Nato is pressing ahead with expansion at its Prague summit, where it has invited a group of Baltic and Eastern European nations to join the alliance. BBC News Online World Affairs correspondent Paul Reynolds examines the issues.

Which countries are going to join?

Seven countries have been invited to join the alliance at the Prague summit: the three Baltic republics of Estonia, Latvia and Lithuania; Slovenia; Slovakia; Bulgaria and Romania.

Two other applicants - Albania and the Former Yugoslav Republic of Macedonia - are likely to be told they have not met the criteria (economic, political and military reform) and will have to wait. Croatia applied only this year and has just started the process.

Why is Nato expanding?

For political and security reasons. The idea is to encourage the growth of democracy and market economies in the former Communist states of central and eastern Europe and to lock these in with Nato (and also European Union) membership.

But the new members themselves also feel more secure by being within the Nato shield. Some of them are still fearful of Russia. Nato expanded from 16 to 19 when the Czech Republic, Hungary and Poland joined in 1999.

Has Russia dropped its objections to expansion?

It is still not happy but it has had to accept the inevitable. Boris Yeltsin once tried to get Bill Clinton to give a "gentleman's agreement" that the Baltic republics would not be allowed to join but no such undertaking was given.

President Putin has concentrated more on raising specific concerns than objecting in principle. These concerns include the forward deployment of Nato troops to the Russian border - which won't happen.

Would the new members have to be defended, even with nuclear weapons?

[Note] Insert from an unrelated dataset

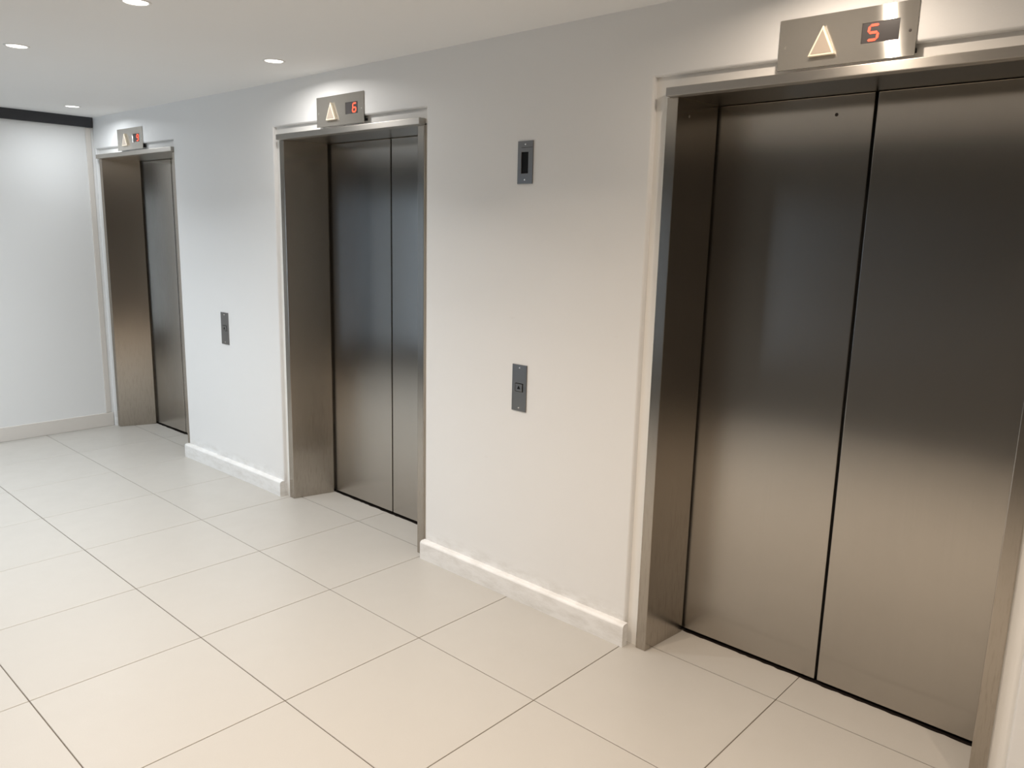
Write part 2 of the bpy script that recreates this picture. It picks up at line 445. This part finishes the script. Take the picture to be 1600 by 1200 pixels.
def plate_hole(x0, x1, z0, z1, hx0, hx1, hz0, hz1, y0, y1):
    mb = MB(); bm = mb.bm
    xs, zs = (x0, hx0, hx1, x1), (z0, hz0, hz1, z1)
    V = {(i, j, k): bm.verts.new((xs[i], y, zs[j])) for i in range(4) for j in range(4) for k, y in enumerate((y0, y1))}
    for i in range(3):
        for j in range(3):
            if i == j == 1: continue
            for k in (0, 1): bm.faces.new([V[i, j, k], V[i+1, j, k], V[i+1, j+1, k], V[i, j+1, k]])
    for i in range(3):
        for j in (0, 3): bm.faces.new([V[i, j, 0], V[i+1, j, 0], V[i+1, j, 1], V[i, j, 1]]); bm.faces.new([V[j, i, 0], V[j, i+1, 0], V[j, i+1, 1], V[j, i, 1]])
    for a, b in (((1, 1), (2, 1)), ((1, 2), (2, 2)), ((1, 1), (1, 2)), ((2, 1), (2, 2))):
        bm.faces.new([V[(*a, 0)], V[(*b, 0)], V[(*b, 1)], V[(*a, 1)]])
    bmesh.ops.recalc_face_normals(bm, faces=bm.faces)
    es = [e for e in bm.edges if len(e.link_faces) == 2 and e.calc_face_angle(0) > 1]
    bmesh.ops.bevel(bm, geom=es, offset=.0010, segments=2, profile=.5, affect='EDGES')
    return mb
def tri_inset(A, d):
    n = len(A); cx = sum(p[0] for p in A)/n; cz = sum(p[1] for p in A)/n
    out = []
    for i in range(n):
        p0, p1, p2 = Vector(A[i-1]), Vector(A[i]), Vector(A[(i+1) % n])
        u, w = (p0-p1).normalized(), (p2-p1).normalized()
        bis = (u+w).normalized(); s = math.sin(u.angle(w)/2)
        out.append(tuple(p1+bis*(d/s)))
    return out
def indicator(x0, ch, right, label, zo=0.0):
    w, z0, z1 = .392, 2.081+zo, 2.226+zo
    root = (x0+w/2, bend(x0+w/2), z0)
    t = thing('floor_indicator', label, 'display', root, 'floor indicators over the elevators')
    kw = dict(parent=t, root=root, bent=True)
    hx0, hx1, hz0, hz1 = x0+.245, x0+.346, z0+.047, z0+.102
    yp = -.005
    plate_hole(x0, x0+w, z0, z1, hx0, hx1, hz0, hz1, yp, -.0008).build('plate', 'plate', smooth=True, **kw)
    MB().box(x0+.03, x0+w-.002, .0, .0215, z0+.010, ZR-.012).build('back_box', 'black', **kw)
    d = MB().box(hx0+.0004, hx1-.0004, yp+.0022, -.0004, hz0+.0004, hz1-.0004).build('display', 'glass', **kw)
    dx = hx0+(.056 if right else .016)
    digit(ch, dx, hz0+.008, .026, .039, yp+.0022).build('digit', 'red', d, root, bent=True)
    # raised translucent arrow: prism body, rim and a darker face
    cx = x0+.137; A = [(cx-.040, z0+.028), (cx+.040, z0+.028), (cx, z0+.112)]
    rnd = MB(); rnd.prism(A, yp-.0135, yp, 'y', .0022, 3)
    a = rnd.build('arrow', 'arrow', smooth=True, **kw)
    MB().prism(tri_inset(A, .0055), yp-.0142, yp-.0125, 'y', .0005, 1).build('arrow_face', 'arrowface', a, root, bent=True)
    for k, (x, z) in enumerate(((x0+.021, z0+.066), (x0+w-.017, z0+.066))):
        m = 'hole' if (k == 1 and not right) else 'screw'
        MB().lathe([(0, yp-.0012), (.0030, yp-.0010), (.0040, yp), (0, yp)], 14, 'y', (x, 0, z)).build('screw', m, **kw)
    return t
indicator(-.158, '5', False, 'wide steel floor display with red 5 at the left of its dark window')
indicator(-2.617, '6', True, 'steel floor display reading 6 over the middle elevator')
indicator(-5.030, '9', True, 'small steel floor display with red 9 next to the far corner')

# ------------------------------------------------------------------ switch plates on the wall
def switch_plate(name, label, cat, x0, x1, z0, z1, kind, group=None):
    root = ((x0+x1)/2, bend(x0), z0)
    t = thing(name, label, cat, root, group)
    kw = dict(parent=t, root=root, bent=True); w = x1-x0; h = z1-z0
    if kind == 'key':
        hx0, hx1, hz0, hz1 = x0+.25*w, x0+.70*w, z0+.245*h, z0+.745*h
        plate_hole(x0, x1, z0, z1, hx0, hx1, hz0, hz1, -.0045, -.0002).build('plate', 'switch', smooth=True, **kw)
        MB().box(hx0, hx1, -.0012, -.0002, hz0, hz1).build('key_slot', 'slot', **kw)
        MB().box(x0+.25*w, x1-.04*w, -.0050, -.0044, z0+.842*h, z0+.852*h).build('seam_line', 'hole', **kw)
        sz = (z0+.10*h, z0+.92*h)
    else:
        bx0, bx1, bz0, bz1 = x0+.23*w, x0+.77*w, z0+.415*h, z0+.600*h
        plate_hole(x0, x1, z0, z1, bx0, bx1, bz0, bz1, -.0045, -.0002).build('plate', 'switch', smooth=True, **kw)
        b = MB().box(bx0+.0025, bx1-.0025, -.0070, -.0002, bz0+.0025, bz1-.0025, .0015).build('button', 'button', smooth=True, **kw)
        MB().box(bx0+.0002, bx1-.0002, -.0010, -.0002, bz0+.0002, bz1-.0002).build('button_recess', 'slot', **kw)
        c, m = (bx0+bx1)/2, (bz0+bz1)/2
        MB().prism([(c-.009, m-.006), (c+.009, m-.006), (c, m+.009)], -.0074, -.0069, 'y').build('button_mark', 'slot', b, root, bent=True)
        sz = (z0+.07*h, z0+.93*h)
    for z in sz:
        MB().lathe([(0, -.0056), (.0028, -.0054), (.0036, -.0044), (0, -.0044)], 14, 'y', ((x0+x1)/2, 0, z)).build('screw', 'screw', **kw)
switch_plate('key_switch_panel', 'narrow steel plate with a tall black slot, high on the wall', 'panel', -1.222, -1.141, 1.770, 1.936, 'key')
switch_plate('call_button_panel', 'steel call button plate beneath the slotted plate between near and middle elevators', 'button', -1.223, -1.142, .839, 1.037, 'call', 'call button plates')
switch_plate('call_button_panel', 'slim steel call button plate between the middle and far elevators', 'button', -3.705, -3.618, .845, 1.045, 'call', 'call button plates')

# ------------------------------------------------------------------ downlights
def downlight(x, y, label, color, power=DOWN_W, spread=128):
    z = zceil(x)
    t = thing('downlight', label, 'light', (x, y, z), 'recessed downlights')
    r = .041
    MB().lathe([(r, .004), (r, -.0015), (r+.004, -.0035), (r+.010, -.0025), (r+.012, .0005), (r+.012, .004)], 36).build('trim_ring', 'ring', t, smooth=True)
    MB().lathe([(0, -.0012), (r*.8, -.0011), (r+.0005, -.0006), (r+.0005, .003), (0, .003)], 36).build('lens', 'lens', t, smooth=True)
    area('downlight_lamp', (x, y, z-.006), (0, 0, 0), .032, .032, power, color, 'DISK', spread)
WALLW = 3.2
downlight(-2.516, -.302, 'round downlight close to the wall in front of the middle elevator', MID, WALLW, 165)
downlight(-4.952, -.352, 'small round downlight nearest the dark beam and far corner', COOL, WALLW, 165)
downlight(-3.191, -1.179, 'round downlight out in the ceiling, closest to the left border of the picture', COOL)
downlight(-2.033, -1.136, 'round downlight half cut off by the top border of the picture', MID)
downlight(.053, -.300, 'round downlight over the near elevator', WARM, WALLW, 165)
HIDDEN = 'round recessed downlight beyond the borders of the picture'
for y, xs in ((-1.16, (-4.35, -.875, .285, 1.44)), (-2.0, (-5.5, -4.35, -3.19, -2.03, -.875, .285, 1.44))):
    for x in xs: downlight(x, y, HIDDEN, COOL if x < -2.6 else MID if x < -1.5 else WARM)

Yes, in theory, because Nato is an alliance. An attack on one is seen as an attack on all. But a decision has to be taken in practice if there is an attack. The likelihood of that happening is remote given the new relationship with Russia.

What would the new countries contribute to Nato?

Not much in the way of military muscle. But Nato is changing from a defensive alliance ready to repel invasion to a more flexible provider of forces for crises worldwide. Individual countries are being encouraged to specialise. The new members might be able to take part in that process. Their main value, however, is that they project Nato's political weight further east, up to the Russian border and down to the Black Sea.

Isn't their kit old Soviet stuff - can their radios talk to ours?

Yes, a lot of it is old stuff and no, their radios don't talk to ours and anyway what language would they use? But they are not really joining to add to Nato's armoury. They will modernise their forces over time.